A urbanização e migração para as cidades, consolidadas nos anos 1980, os déficits sociais e econômicos do passado e sucessivas crises econômicas alimentaram um ambiente de tensão, ao mesmo tempo em que o Estado se revelava ineficiente no papel de mediador de conflitos. “A polícia não investiga e os criminosos não são processados ou punidos, revelando um fosso entre o potencial de violência na sociedade e a capacidade do Estado de contê-la no marco do estado de Direito”, afirma Adorno.

As estatísticas dão provas disso: entre 1998 e 2003, dos 344 mil boletins de ocorrência policial registrados em 16 delegacias de polícia na cidade de São Paulo, apenas 6% converteram-se em inquérito policial. Entre os crimes violentos, 93% dos casos foram registrados como de autoria desconhecida. A impunidade não inibe a violência e alimenta a desconfiança da população. “Estamos vivendo uma situação de desencontro entre os cidadãos e suas instituições”, analisa Sérgio Adorno.

Crimes de autoria desconhecida

O controle legal da ordem e as políticas de direitos humanos são temas fundadores deste CEPID que começou se organizar como Núcleo de Estudos da Violência (NEV) na Universidade de São Paulo (USP), em 1987. Desde o início, o principal desafio do NEV – constituído como CEPID em 2000, no primeiro edital do Programa – foi entender por que, no Brasil, a democracia não se traduziu em segurança com respeito aos direitos humanos.

As pesquisas, aos poucos, mostraram que o sistema de justiça criminal brasileiro funciona como um funil: largo na base (o registro de entrada das ocorrências) e estreito no gargalo (o número de casos que recebem desfecho processual, inclusive condenatório).

Para compor esse quadro, os pesquisadores começaram perscrutando estatísticas oficiais, mas tiveram que recorrer a outros procedimentos metodológicos porque as informações disponíveis não permitiam acompanhar o andamento dos crimes no interior do sistema de Justiça criminal. Foi preciso, por exemplo, individualizar registros, monitorar notícias publicadas nos jornais e até criar um banco de dados para aprofundar a investigação.

“A polícia só registra homicídio, tentativa de homicídio, agressão seguida de morte, encontro de cadáver. Se não recorrer a outras fontes, não dá para conhecer os autores ou saber as circunstâncias em que esses crimes ocorreram”, descreve Nancy Cardia, coordenadora do CEPID. Apesar de o país contabilizar crimes desde o Império, as instituições de segurança pouco utilizam estatísticas para conhecer os fenômenos sociais que engendram os crimes ou para coordenar informações sobre segurança pública.

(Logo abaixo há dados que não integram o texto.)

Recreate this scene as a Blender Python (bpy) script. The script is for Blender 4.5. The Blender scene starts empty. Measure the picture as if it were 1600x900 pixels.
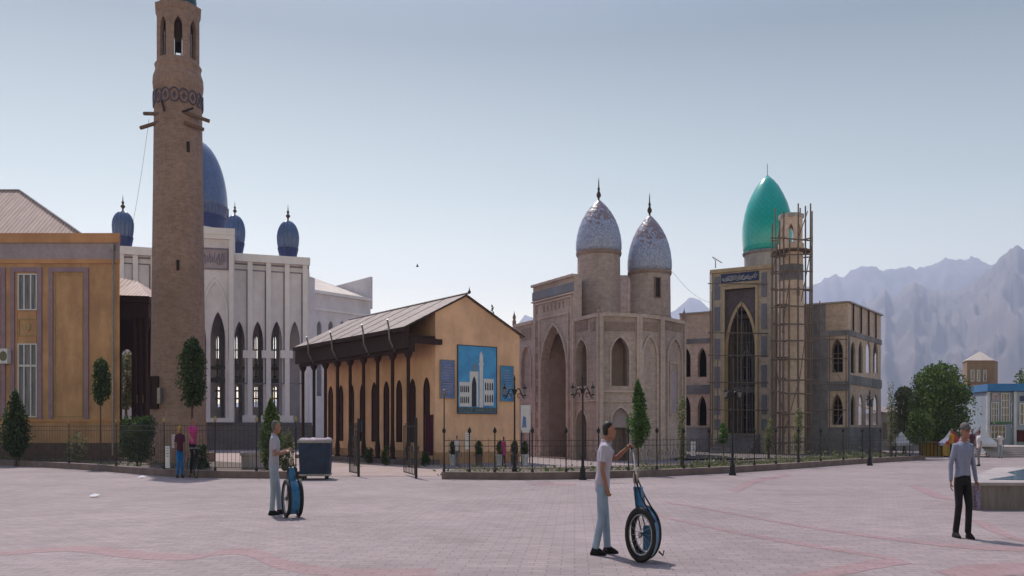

Utilizando informações secundárias, os pesquisadores puderam analisar mais detidamente 197 processos penais instaurados e julgados, para apuração de responsabilidade em crimes de homicídio, em um dos tribunais de júri da capital e traçar o perfil de vítimas, agressores, testemunhas e até do corpo de operadores técnicos do direito.

Surpreenderam-se com a “banalidade das mortes” e a incapacidade da Justiça de “traduzir diferenças e desigualdades em direitos”, comentou Adorno no artigo Crime, justiça penal e desigualdade jurídica, publicado na edição 132 da Revista USP, referente a pesquisa similar anteriormente realizada. Ele observou, por exemplo, maior incidência de sentenças condenatórias nos processos em que os réus eram defendidos por advogados dativos, constituídos pelo juiz para os que não têm recursos para pagar as custas dos processos.